GOAL OF THE EXERCISE
Start at the first line of the material below and retype each line through the one containing "written in millimetres", exactly.

......

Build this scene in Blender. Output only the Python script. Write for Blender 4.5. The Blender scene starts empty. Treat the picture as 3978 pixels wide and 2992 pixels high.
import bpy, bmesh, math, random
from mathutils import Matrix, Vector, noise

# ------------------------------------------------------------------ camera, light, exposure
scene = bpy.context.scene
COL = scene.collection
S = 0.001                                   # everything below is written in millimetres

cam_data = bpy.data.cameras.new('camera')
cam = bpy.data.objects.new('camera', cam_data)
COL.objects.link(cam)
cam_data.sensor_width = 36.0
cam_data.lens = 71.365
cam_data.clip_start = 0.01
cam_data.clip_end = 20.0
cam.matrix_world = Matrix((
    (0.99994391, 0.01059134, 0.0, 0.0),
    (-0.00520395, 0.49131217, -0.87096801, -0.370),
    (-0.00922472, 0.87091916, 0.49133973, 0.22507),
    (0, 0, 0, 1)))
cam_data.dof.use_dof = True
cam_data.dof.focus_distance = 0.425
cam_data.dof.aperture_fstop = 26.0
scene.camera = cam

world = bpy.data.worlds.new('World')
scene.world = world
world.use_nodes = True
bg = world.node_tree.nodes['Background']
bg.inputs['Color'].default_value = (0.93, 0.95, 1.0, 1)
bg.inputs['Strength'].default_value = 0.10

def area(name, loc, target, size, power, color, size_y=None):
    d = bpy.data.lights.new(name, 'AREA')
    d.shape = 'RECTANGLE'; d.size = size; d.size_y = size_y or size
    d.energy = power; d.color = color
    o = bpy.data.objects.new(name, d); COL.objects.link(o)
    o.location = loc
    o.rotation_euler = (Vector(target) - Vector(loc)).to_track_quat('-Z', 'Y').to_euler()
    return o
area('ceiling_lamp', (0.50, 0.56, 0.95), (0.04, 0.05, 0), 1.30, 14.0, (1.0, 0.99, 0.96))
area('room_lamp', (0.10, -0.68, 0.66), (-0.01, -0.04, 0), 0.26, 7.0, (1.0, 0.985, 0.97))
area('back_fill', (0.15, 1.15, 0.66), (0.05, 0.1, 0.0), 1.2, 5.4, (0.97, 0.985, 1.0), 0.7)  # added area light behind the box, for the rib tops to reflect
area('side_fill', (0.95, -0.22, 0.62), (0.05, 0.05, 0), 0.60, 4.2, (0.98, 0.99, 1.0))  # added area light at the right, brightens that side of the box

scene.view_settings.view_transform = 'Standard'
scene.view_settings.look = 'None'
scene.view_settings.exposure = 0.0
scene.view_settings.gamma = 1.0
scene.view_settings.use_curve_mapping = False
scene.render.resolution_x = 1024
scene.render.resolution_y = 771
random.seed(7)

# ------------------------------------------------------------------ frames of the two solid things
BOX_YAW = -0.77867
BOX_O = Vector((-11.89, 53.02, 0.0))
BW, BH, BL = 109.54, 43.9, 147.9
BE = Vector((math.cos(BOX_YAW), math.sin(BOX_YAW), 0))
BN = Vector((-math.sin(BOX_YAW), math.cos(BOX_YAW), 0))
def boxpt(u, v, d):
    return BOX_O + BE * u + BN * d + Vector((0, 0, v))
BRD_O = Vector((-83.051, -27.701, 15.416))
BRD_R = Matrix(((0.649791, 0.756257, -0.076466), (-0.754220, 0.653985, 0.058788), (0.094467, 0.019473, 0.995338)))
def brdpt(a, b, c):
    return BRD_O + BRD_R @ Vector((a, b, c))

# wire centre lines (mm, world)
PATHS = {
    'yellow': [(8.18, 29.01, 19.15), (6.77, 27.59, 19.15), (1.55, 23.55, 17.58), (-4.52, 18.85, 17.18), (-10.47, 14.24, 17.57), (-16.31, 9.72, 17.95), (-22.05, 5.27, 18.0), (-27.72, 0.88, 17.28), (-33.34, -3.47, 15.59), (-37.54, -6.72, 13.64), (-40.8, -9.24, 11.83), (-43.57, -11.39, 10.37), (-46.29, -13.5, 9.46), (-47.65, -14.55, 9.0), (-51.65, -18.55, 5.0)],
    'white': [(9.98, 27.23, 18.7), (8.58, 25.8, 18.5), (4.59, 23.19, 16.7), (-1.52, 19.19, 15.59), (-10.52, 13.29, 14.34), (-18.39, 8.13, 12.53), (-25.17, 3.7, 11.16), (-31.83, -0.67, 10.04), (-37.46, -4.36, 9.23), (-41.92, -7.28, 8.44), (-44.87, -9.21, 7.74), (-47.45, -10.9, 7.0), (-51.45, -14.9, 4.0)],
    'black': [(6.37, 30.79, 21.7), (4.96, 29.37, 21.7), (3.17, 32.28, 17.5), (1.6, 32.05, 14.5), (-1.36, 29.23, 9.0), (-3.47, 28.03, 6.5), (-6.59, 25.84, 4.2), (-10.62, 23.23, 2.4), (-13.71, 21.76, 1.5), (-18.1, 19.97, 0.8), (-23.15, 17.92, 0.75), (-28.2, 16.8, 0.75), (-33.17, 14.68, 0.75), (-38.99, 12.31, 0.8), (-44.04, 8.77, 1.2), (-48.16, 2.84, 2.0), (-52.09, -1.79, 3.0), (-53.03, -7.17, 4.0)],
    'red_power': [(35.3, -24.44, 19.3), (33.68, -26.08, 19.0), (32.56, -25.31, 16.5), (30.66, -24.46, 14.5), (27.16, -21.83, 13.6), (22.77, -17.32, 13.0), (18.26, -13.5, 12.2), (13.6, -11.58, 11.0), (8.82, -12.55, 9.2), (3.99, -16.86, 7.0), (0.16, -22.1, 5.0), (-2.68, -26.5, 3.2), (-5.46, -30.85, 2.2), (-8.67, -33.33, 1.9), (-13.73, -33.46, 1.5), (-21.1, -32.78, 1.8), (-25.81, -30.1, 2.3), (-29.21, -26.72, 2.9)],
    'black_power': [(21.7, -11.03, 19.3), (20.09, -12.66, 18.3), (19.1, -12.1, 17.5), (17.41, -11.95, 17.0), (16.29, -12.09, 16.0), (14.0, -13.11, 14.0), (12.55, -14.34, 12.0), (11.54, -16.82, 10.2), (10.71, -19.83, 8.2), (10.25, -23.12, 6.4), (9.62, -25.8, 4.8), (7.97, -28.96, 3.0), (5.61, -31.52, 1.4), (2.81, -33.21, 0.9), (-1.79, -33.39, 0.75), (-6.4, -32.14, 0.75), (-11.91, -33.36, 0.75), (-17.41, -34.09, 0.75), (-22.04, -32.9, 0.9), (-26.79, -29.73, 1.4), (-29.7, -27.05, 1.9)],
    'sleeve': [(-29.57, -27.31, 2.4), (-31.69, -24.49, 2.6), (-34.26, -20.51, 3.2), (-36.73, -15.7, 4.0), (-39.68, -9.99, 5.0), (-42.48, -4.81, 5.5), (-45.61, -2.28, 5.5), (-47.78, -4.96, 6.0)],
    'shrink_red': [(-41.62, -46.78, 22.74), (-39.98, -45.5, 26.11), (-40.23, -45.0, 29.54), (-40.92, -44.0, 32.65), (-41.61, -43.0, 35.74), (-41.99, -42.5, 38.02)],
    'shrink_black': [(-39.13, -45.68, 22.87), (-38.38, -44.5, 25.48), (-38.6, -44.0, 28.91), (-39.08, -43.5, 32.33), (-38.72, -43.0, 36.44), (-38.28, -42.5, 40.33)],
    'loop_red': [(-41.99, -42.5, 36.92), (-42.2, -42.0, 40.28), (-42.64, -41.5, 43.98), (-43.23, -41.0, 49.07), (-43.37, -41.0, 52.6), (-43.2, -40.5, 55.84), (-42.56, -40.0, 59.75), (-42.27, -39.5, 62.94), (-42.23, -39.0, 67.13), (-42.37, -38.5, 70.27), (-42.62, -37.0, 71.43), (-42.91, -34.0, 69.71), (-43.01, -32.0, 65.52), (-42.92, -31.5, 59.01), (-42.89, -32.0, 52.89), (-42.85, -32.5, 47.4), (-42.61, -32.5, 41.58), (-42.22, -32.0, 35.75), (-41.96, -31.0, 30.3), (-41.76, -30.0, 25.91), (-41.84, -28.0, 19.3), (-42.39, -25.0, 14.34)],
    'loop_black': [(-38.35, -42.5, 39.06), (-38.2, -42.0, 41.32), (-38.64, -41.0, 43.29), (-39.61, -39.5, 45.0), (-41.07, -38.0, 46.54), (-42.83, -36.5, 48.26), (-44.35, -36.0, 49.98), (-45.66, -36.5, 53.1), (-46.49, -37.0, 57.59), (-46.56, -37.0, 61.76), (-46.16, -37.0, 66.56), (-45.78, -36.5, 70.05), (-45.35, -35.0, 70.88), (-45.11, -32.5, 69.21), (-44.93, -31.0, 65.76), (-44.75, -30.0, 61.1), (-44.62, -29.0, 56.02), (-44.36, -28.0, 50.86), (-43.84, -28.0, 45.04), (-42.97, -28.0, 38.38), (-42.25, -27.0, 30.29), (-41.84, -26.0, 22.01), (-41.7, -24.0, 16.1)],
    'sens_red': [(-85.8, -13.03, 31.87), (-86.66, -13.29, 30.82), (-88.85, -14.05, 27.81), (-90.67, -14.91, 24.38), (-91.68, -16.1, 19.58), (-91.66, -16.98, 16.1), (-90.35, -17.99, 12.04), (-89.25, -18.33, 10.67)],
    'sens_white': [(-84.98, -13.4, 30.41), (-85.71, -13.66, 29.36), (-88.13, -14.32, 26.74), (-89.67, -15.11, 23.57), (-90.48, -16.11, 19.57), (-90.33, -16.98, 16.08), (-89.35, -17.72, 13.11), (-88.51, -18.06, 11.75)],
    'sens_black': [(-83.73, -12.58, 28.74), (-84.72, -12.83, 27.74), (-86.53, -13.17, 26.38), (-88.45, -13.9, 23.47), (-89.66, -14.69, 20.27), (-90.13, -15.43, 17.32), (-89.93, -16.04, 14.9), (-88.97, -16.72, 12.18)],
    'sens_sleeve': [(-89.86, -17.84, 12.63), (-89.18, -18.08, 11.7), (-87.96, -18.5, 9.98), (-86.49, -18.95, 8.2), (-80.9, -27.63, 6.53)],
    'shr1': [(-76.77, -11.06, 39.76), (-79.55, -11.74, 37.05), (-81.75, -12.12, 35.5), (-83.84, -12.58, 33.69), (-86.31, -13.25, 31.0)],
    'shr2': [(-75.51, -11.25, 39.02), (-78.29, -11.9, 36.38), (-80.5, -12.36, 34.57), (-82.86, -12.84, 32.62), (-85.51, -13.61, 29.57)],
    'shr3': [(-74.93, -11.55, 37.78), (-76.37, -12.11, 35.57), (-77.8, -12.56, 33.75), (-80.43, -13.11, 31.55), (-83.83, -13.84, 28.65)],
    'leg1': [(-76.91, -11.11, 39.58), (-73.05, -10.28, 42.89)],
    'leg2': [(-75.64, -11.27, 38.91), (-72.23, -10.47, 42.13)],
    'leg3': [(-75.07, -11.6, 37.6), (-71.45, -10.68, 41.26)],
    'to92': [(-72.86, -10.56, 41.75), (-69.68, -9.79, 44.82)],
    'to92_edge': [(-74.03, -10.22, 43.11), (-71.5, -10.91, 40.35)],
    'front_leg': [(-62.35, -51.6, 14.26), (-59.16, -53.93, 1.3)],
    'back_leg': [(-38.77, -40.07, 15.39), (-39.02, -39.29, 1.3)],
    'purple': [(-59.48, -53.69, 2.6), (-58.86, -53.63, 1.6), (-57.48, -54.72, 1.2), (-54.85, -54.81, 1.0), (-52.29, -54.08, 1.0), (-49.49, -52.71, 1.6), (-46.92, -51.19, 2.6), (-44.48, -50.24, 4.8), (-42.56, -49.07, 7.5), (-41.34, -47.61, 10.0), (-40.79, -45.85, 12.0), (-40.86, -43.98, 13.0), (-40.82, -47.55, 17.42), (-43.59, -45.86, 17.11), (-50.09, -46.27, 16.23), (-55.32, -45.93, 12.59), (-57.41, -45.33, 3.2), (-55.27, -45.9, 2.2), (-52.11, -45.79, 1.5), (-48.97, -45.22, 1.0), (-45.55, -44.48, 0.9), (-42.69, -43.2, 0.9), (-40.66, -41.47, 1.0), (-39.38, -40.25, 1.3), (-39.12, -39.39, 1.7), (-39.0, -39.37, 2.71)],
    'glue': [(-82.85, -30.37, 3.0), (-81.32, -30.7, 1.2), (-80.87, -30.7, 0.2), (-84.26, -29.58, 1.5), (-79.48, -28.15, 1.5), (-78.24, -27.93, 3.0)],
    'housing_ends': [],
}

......

TASK ANSWER
Build this scene in Blender. Output only the Python script. Write for Blender 4.5. The Blender scene starts empty. Treat the picture as 3978 pixels wide and 2992 pixels high.
import bpy, bmesh, math, random
from mathutils import Matrix, Vector, noise

# ------------------------------------------------------------------ camera, light, exposure
scene = bpy.context.scene
COL = scene.collection
S = 0.001                                   # everything below is written in millimetres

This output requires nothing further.